##### Exercise input #####

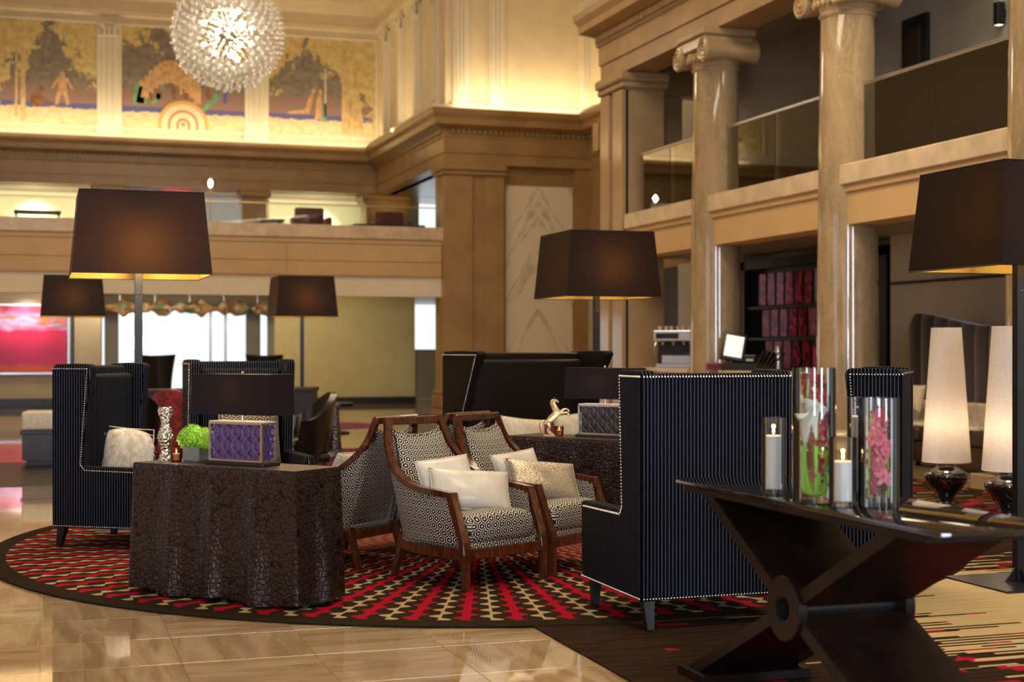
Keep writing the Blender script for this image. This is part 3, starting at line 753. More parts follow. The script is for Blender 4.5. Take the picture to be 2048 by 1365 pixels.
# right opening beside the pier
a_, _ = ony(829, 38.8); b_, _ = ony(900, 38.8)
wall('wall_back', a_-.3, b_+2, 38.8, 39.0, 0, 1.32, mat='plaster_white'); wall('wall_back', b_+.3, 12.7, 38.8, 39, 1.3, 2.75, mat='wall_beige')
win2 = struct(MB().box(a_-.3, b_+.3, 38.75, 39.0, 1.32, 1.37).build('window_2', 'paper', smooth=False))
MB().box(a_-.3, b_+.3, 38.85, 38.87, 1.37, 2.75).build('pane', 'glass', win2, smooth=False)
area('soffit_light', (4.5, 35.2, 2.7), (4.8, 36.4, 1.2), 7, .5, 75, (1, .85, .55))
area('soffit_light', (.4, 35.2, 2.7), (0, 36.4, 1.6), 2.5, .4, 30, (1, .85, .6))
# pink painting, far left
ax0 = ony(-110, 36.25)[0]; ax1, az = ony(135, 36.25)
o = MB().box(-(ax1-ax0)/2, (ax1-ax0)/2, -.03, .03, -.95, .95).build('canvas', 'art_pink', smooth=False)
t = thing('abstract_painting', 'large crimson abstract painting with orange lower band on the far left wall', 'painting', ((ax0+ax1)/2, 36.3, (zat(613, az)+zat(745, az))/2))
o.parent = t; h_ = (zat(613, az)-zat(745, az))/2; o.scale = (1, 1, h_/.95)
f = MB(); hw = (ax1-ax0)/2
for b_ in ((-hw-.05, -hw, -h_-.05, h_+.05), (hw, hw+.05, -h_-.05, h_+.05), (-hw, hw, h_, h_+.05), (-hw, hw, -h_-.05, -h_)): f.box(b_[0], b_[1], -.05, .05, b_[2], b_[3], .006)
f.build('frame', 'steel', t, smooth=False)
spot('picture_light', (ony(55, 35.5)[0], 35.4, 2.72), (ony(55, 36.3)[0], 36.3, 2.05), 70, 62, (1, .9, .8), .04)
spot('picture_light', (ony(-30, 35.5)[0], 35.4, 2.72), (ony(-30, 36.3)[0], 36.3, 2.05), 50, 62, (1, .9, .8), .04)
a_, _ = ony(142, 36.3); MB2 = MB().box(a_-.03, a_+.03, 36.3, 36.4, .2, 2.7).build('trim_11', 'plaster_white', smooth=False); struct(MB2)

# ------------------------------------------------------------------ right facade
FX = 9.12
path = [(FX, 4.0), (FX, 23.2), (13.0, 23.2)]
# travel with the room on the left: the facade is travelled from far to near
fpath = [(FX, 4.0), (FX, 23.2), (12.55, 23.2)]
ENT2 = [(-.55, 5.95), (0, 5.95), (0, 6.22), (.03, 6.22), (.03, 6.52), (.07, 6.56), (.07, 6.70), (.15, 6.74), (.30, 6.80), (.30, 6.92), (.36, 7.02), (.38, 7.12), (.3, 7.14), (-.55, 7.14)]
# outline drawn directly: offsets to -X and +Y
def profile2(name, pts, prof, mat):
    """pts: (x, y, nx, ny) corner points with mitred outward vectors"""
    vs = []; fs = []; k = len(prof)
    for x, y, nx, ny in pts:
        for o_, z in prof: vs.append((x+nx*o_, y+ny*o_, z))
    for i in range(len(pts)-1):
        for q_ in range(k): fs.append((i*k+q_, (i+1)*k+q_, (i+1)*k+(q_+1) % k, i*k+(q_+1) % k))
    fs.append(tuple(range(k))); fs.append(tuple((len(pts)-1)*k+q_ for q_ in range(k))[::-1])
    return struct(MB().add(vs, fs).build(name, mat, smooth=False))
ent2 = profile2('trim_12', [(FX, 4.0, -1, 0), (FX, 23.2, -1, 1), (12.55, 23.2, 0, 1)], ENT2, 'stone')
dentils('dentils', [(FX, 23.2), (FX, 4.0)], -.12, 6.60, 6.70, .11, 'stone', ent2)
# parapet and beam
wall('trim_13', FX, FX+.4, 5, 21.95, 2.87, 3.26, mat='parapet')
for k in range(0): pass
wall('trim_14', FX-.03, FX+.4, 5, 21.98, 3.26, 3.34, mat='parapet')
wall('trim_15', FX-.07, FX+.42, 5, 22.0, 3.34, 3.58, mat='ledge', bev=.012)
wall('trim_16', FX+.4, 12.6, 4, 23.2, 2.95, 3.45, mat='wall_grey')
wall('trim_17', FX+.45, 12.6, 4, 23.2, 6.35, 6.6, mat='wall_grey')
WX = 11.2
wall('wall_right', WX, WX+.3, 4, 27, 3.45, 6.35, mat='wall_grey')
# ground floor wall pieces leaving out nothing: panel part, bar niche, door part
wall('wall_right', WX, WX+.3, 4, 17.55, 0, 2.95, mat='wall_beige')
wall('wall_right', WX+.3, WX+.6, 17.55, 30, 0, 2.95, mat='wall_grey')
yA = onx(1775, WX)[0]; yB = onx(1484, WX)[0]
fr = thing('art_niche', 'black framed niche wall of red art glass tiles behind the bar', 'wall niche', (WX, 0, 0))
MB().box(-.02, .3, yA, yA+.35, 0, 2.84).build('frame', 'black', fr, smooth=False)
MB().box(-.02, .3, yB-.12, yB, 0, 2.84).build('frame', 'black', fr, smooth=False)
MB().box(-.02, .3, yA, yB, 2.70, 2.84).build('frame', 'black', fr, smooth=False)
MB().box(.2, .3, yA, yB, .9, 2.7).build('back_panel', 'black', fr, smooth=False)
MB().box(-.3, .2, yA, yB, .0, 1.02).build('back_counter', 'dark_brown', fr, smooth=False)
for z_ in (2.08, 1.57, 1.06): MB().box(.02, .2, yA+.35, yB-.12, z_-.04, z_).build('shelf', 'black', fr, smooth=False)
for row, (z0, z1, off) in enumerate(((2.10, 2.62, 0), (1.59, 2.03, .12), (1.08, 1.52, .24))):
    y_ = yB-.55-off
    while y_ > yA+.45:
        o = MB().box(-.02, .02, -.058, .058, 0, z1-z0, .006).build('art_tile', 'art_glass', fr, smooth=False)
        o.location = (.1, y_, z0); o.rotation_euler = (0, 0, .78); y_ -= .30
spot('niche_fill_spot', (WX-.6, (yA+yB)/2-.6, 2.85), (WX+.1, (yA+yB)/2-.8, 1.8), 80, 70, (1, .85, .75), .1)  # added spot without a fitting, brightens the art tiles
wall('wall_right', WX, WX+.3, yB, 24.6, 0, 2.95, mat='wall_grey')
struct(MB().box(WX+.25, WX+.3, 24.6, 26.8, 0, 2.95).build('door_1', 'black', smooth=False))
# wall panel mouldings behind the long sofa
for z_ in (2.27,): struct(MB().box(WX-.03, WX, 10, 17.5, z_, z_+.04).build('trim_18', 'dark_brown', smooth=False))
# upper door and sconces
y0, Z0 = onx(1860, WX); y1, _ = onx(1811, WX)
d_ = struct(MB().box(WX-.06, WX, y0, y1, 3.45, 5.85).build('door_2', 'black', smooth=False))
MB().box(WX-.09, WX-.05, y0+.12, y1-.12, 3.5, 5.7, .01).build('door_leaf', 'dark_brown', d_, smooth=False)
def sconce(x, y, z, nx, ny, label, e=26):
    t = thing('wall_sconce', label, 'wall lamp', (x, y, z), math.atan2(ny, nx)+pi/2)
    MB().box(-.05, .05, -.13, -.03, -.14, .14, .006).build('housing', 'lamp_metal', t, smooth=False)
    MB().box(-.03, .03, -.03, 0, -.05, .05).build('bracket', 'lamp_metal', t, smooth=False)
    MB().box(-.04, .04, -.12, -.04, .135, .142).build('lamp_lens', 'bulb_soft', t, smooth=False); MB().box(-.04, .04, -.12, -.04, -.142, -.135).build('lamp_lens', 'bulb_soft', t, smooth=False)
    p_ = Vector((x+nx*.09, y+ny*.09, z))
    spot('sconce_light', p_+Vector((0, 0, .15)), p_+Vector((0, 0, 2)), e, 70, (1, .82, .45), .03); spot('sconce_light', p_-Vector((0, 0, .15)), p_-Vector((0, 0, 2)), e, 70, (1, .85, .45), .03)
ys, Zs = onx(2009, WX); sconce(WX, ys, zat(28, Zs), -1, 0, 'dark up and down wall lamp near the top right corner of the view')
# cross wall at the far end of the gallery
wall('trim_19', FX+.1, WX, 22.3, 22.6, 5.62, 6.15, mat='stone_dark'); wall('trim_20', FX+.1, WX, 22.2, 22.6, 6.15, 6.35, mat='plaster_white')
wall('wall_right', ony(1300, 25.6)[0], 12.4, 25.6, 25.8, 3.45, 5.62, mat='wall_beige')
wall('trim_21', 9.9, 12.4, 25.3, 25.6, 5.1, 5.62, mat='stone')
xs2, Zs2 = ony(1500, 25.6); sconce(xs2, 25.6, zat(322, Zs2), 0, -1, 'small up and down wall lamp seen between the first two columns', 20)
wall('wall_right', 9.9, 10.25, 22.35, 22.7, 3.45, 5.62, mat='stone_dark')
area('gallery_light', (10.3, 14, 6.3), (10.6, 14, 3.5), 1., 9, 190, (1, .85, .62))
# glass balustrades of the gallery
def rail(y0, y1, label):
    t = thing('glass_balustrade', label, 'railing', (FX+.18, 0, 3.58)); L = y1-y0; k = max(2, round(L/1.25))
    for i in range(k): MB().box(-.008, .008, y0+L*i/k+.012, y0+L*(i+1)/k-.012, 0, .94).build('glass_pane', 'glass_rail', t, smooth=False)
    MB().box(-.022, .022, y0, y1, .94, .985, .008).build('handrail', 'steel', t, smooth=False)
    for i in range(k+1): MB().box(-.015, .015, y0+L*i/k-.02, y0+L*i/k+.02, 0, .05).build('clamp', 'steel', t, smooth=False)
rail(12.26, 15.13, 'glass balustrade of the gallery right of the middle column'); rail(15.9, 18.74, 'glass balustrade of the gallery between first and middle columns')
rail(19.5, 21.9, 'glass balustrade of the gallery left of the first column')
# pier at the far end of the facade
t = pier('facade_pier', 'grey brown stone pier with two polished strips, between lamp shade and first column', FX+.05, 9.85, 22.2, 23.2, 5.95, [(FX-.02, FX+.1, 22.2, 22.62), (FX-.02, FX+.1, 22.8, 23.18)], 'stone_gloss', base=True)
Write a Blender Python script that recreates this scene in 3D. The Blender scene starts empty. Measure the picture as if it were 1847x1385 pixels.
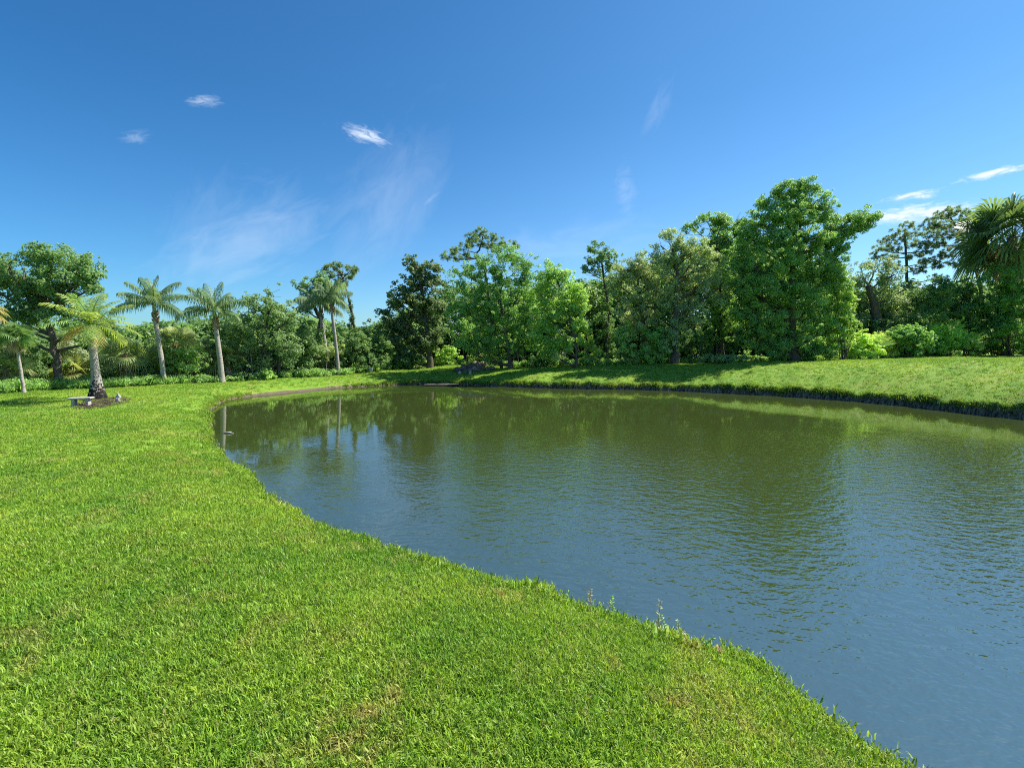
import bpy, math, random
import numpy as np
from mathutils import Vector

random.seed(7)
RNG = np.random.default_rng(11)
SC = bpy.context.scene
COL = SC.collection

# ------------------------------------------------------------------ camera
HC, FPX, CU, CV, HV = 2.6, 850.0, 923.5, 692.5, 622.0
PITCH = math.atan((CV - HV) / FPX)
cam_d = bpy.data.cameras.new('camera')
cam = bpy.data.objects.new('camera', cam_d)
COL.objects.link(cam)
cam_d.sensor_width = 36.0
cam_d.lens = 36.0 * FPX / 1847.0
cam_d.clip_start, cam_d.clip_end = 0.1, 3000
cam.location = (0, 0, HC)
cam.rotation_euler = (math.radians(90) - PITCH, 0, 0)
SC.camera = cam

# ------------------------------------------------------------------ light
SUN_EL = 50.0
SUN_DIR = Vector((0.90, 0.41, 0)).normalized() * math.cos(math.radians(SUN_EL))
SUN_DIR.z = math.sin(math.radians(SUN_EL))
sun_d = bpy.data.lights.new('sun', 'SUN')
sun_d.energy = 3.9
sun_d.angle = math.radians(0.5)
sun_d.color = (1.0, 0.95, 0.86)
sun = bpy.data.objects.new('sun', sun_d)
COL.objects.link(sun)
sun.location = (30, 10, 60)
sun.rotation_euler = SUN_DIR.to_track_quat('Z', 'Y').to_euler()

SKY_STRENGTH, SKY_SAT = 0.10, 1.06
EXPOSURE = 1.24
SC.view_settings.view_transform = 'Standard'
SC.view_settings.look = 'None'
SC.view_settings.exposure = EXPOSURE
SC.view_settings.gamma = 1.0
SC.render.engine = 'CYCLES'
SC.cycles.max_bounces = 7
SC.cycles.diffuse_bounces = 4
SC.cycles.glossy_bounces = 2
SC.cycles.transmission_bounces = 5
SC.cycles.adaptive_threshold = 0.02
SC.cycles.use_denoising = False
SC.cycles.pixel_filter_type = 'BLACKMAN_HARRIS'
SC.cycles.filter_width = 1.05
SC.cycles.caustics_reflective = False
SC.cycles.caustics_refractive = False


def ray(u, v):
    x, y = (u - CU) / FPX, (CV - v) / FPX
    cp, sp = math.cos(PITCH), math.sin(PITCH)
    return np.array([x, cp + y * sp, -sp + y * cp])


def pt(u, v, D):
    d = ray(u, v)
    return np.array([0, 0, HC]) + d * (D / d[1])


def onz(u, v, z):
    d = ray(u, v)
    return np.array([0, 0, HC]) + d * ((z - HC) / d[2])


def mpp(v, D):
    return abs(pt(CU + 1, v, D)[0] - pt(CU, v, D)[0])


# ------------------------------------------------------------------ node helper
class NT:
    def __init__(s, tree):
        s.t = tree
        s.t.nodes.clear()

    def n(s, typ, **kw):
        nd = s.t.nodes.new(typ)
        for k, v in kw.items():
            if k.startswith('i_'):
                key = k[2:]
                key = int(key) if key.isdigit() else key
                s.put(nd.inputs[key], v)
            else:
                setattr(nd, k, v)
        return nd

    def put(s, sock, v):
        if isinstance(v, bpy.types.NodeSocket):
            s.t.links.new(v, sock)
        else:
            sock.default_value = v

    def math(s, op, a, b=0.0, clamp=False):
        nd = s.t.nodes.new('ShaderNodeMath')
        nd.operation = op
        nd.use_clamp = clamp
        s.put(nd.inputs[0], a)
        s.put(nd.inputs[1], b)
        return nd.outputs[0]

    def mix(s, f, a, b, mode='MIX'):
        nd = s.t.nodes.new('ShaderNodeMix')
        nd.data_type = 'RGBA'
        nd.blend_type = mode
        s.put(nd.inputs[0], f)
        s.put(nd.inputs[6], a)
        s.put(nd.inputs[7], b)
        return nd.outputs[2]

    def noise(s, vec, scale, detail=3.0, rough=0.55, dist=0.0):
        nd = s.t.nodes.new('ShaderNodeTexNoise')
        s.put(nd.inputs['Vector'], vec)
        nd.inputs['Scale'].default_value = scale
        nd.inputs['Detail'].default_value = detail
        nd.inputs['Roughness'].default_value = rough
        nd.inputs['Distortion'].default_value = dist
        return nd.outputs['Fac']

    def ramp(s, f, a, b, c0=(0, 0, 0, 1), c1=(1, 1, 1, 1)):
        nd = s.t.nodes.new('ShaderNodeMapRange')
        nd.clamp = True
        s.put(nd.inputs[0], f)
        nd.inputs[1].default_value = a
        nd.inputs[2].default_value = b
        return nd.outputs[0]


def mat(name):
    m = bpy.data.materials.new(name)
    m.use_nodes = True
    return m, NT(m.node_tree)


def rgba(c):
    return (c[0], c[1], c[2], 1.0)


# ------------------------------------------------------------------ world
world = bpy.data.worlds.new('World')
SC.world = world
world.use_nodes = True
W = NT(world.node_tree)
sky = W.n('ShaderNodeTexSky', sky_type='NISHITA', sun_disc=False)
sky.sun_elevation = math.radians(SUN_EL)
sky.sun_rotation = math.atan2(SUN_DIR.x, SUN_DIR.y)
sky.altitude = 10
sky.air_density = 1.1
sky.dust_density = 0.35
sky.ozone_density = 3.2
hsv = W.n('ShaderNodeHueSaturation')
hsv.inputs['Saturation'].default_value = SKY_SAT
hsv.inputs['Hue'].default_value = 0.497
W.put(hsv.inputs['Color'], sky.outputs[0])
tc = W.n('ShaderNodeTexCoord')
elev = W.n('ShaderNodeSeparateXYZ', i_0=tc.outputs['Generated']).outputs[2]
lowf = W.ramp(elev, .02, .42)
skyt = W.mix(1.0, hsv.outputs[0], W.mix(lowf, (.50, .65, .78, 1), (.30, .53, .66, 1)), 'MULTIPLY')
side = W.ramp(W.n('ShaderNodeSeparateXYZ', i_0=tc.outputs['Generated']).outputs[0], -.75, .25)
skyt = W.mix(1.0, skyt, W.mix(side, (.50, .76, .89, 1), (.90, .91, .93, 1)), 'MULTIPLY')
dirv = tc.outputs['Generated']


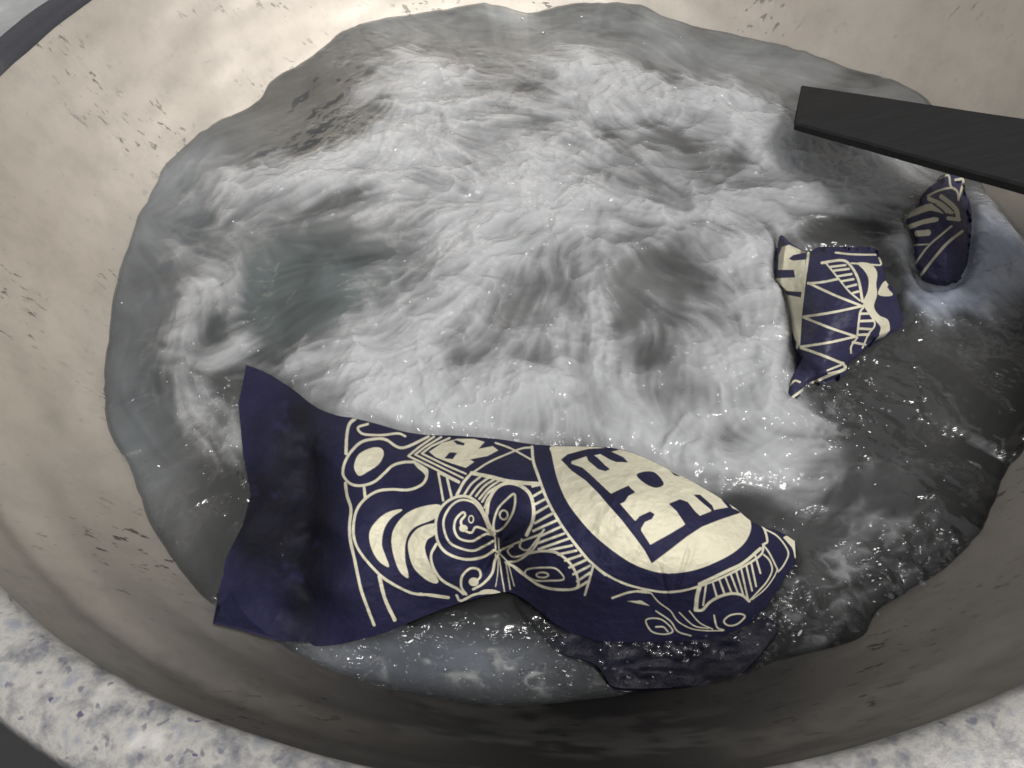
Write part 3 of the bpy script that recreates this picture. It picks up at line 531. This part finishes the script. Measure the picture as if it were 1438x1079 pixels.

#####

:: Direction ::
Within the entries above, give again exactly the lines starting at the one that contains "Write a Blender" and ending at the one that contains "SC.camera = cam", leaving out the pictures.

:: Exercise output ::
Write a Blender Python script that recreates this scene in 3D. The Blender scene starts empty. Measure the picture as if it were 1847x1385 pixels.
import bpy, math, random
import numpy as np
from mathutils import Vector

random.seed(7)
RNG = np.random.default_rng(11)
SC = bpy.context.scene
COL = SC.collection

# ------------------------------------------------------------------ camera
HC, FPX, CU, CV, HV = 2.6, 850.0, 923.5, 692.5, 622.0
PITCH = math.atan((CV - HV) / FPX)
cam_d = bpy.data.cameras.new('camera')
cam = bpy.data.objects.new('camera', cam_d)
COL.objects.link(cam)
cam_d.sensor_width = 36.0
cam_d.lens = 36.0 * FPX / 1847.0
cam_d.clip_start, cam_d.clip_end = 0.1, 3000
cam.location = (0, 0, HC)
cam.rotation_euler = (math.radians(90) - PITCH, 0, 0)
SC.camera = cam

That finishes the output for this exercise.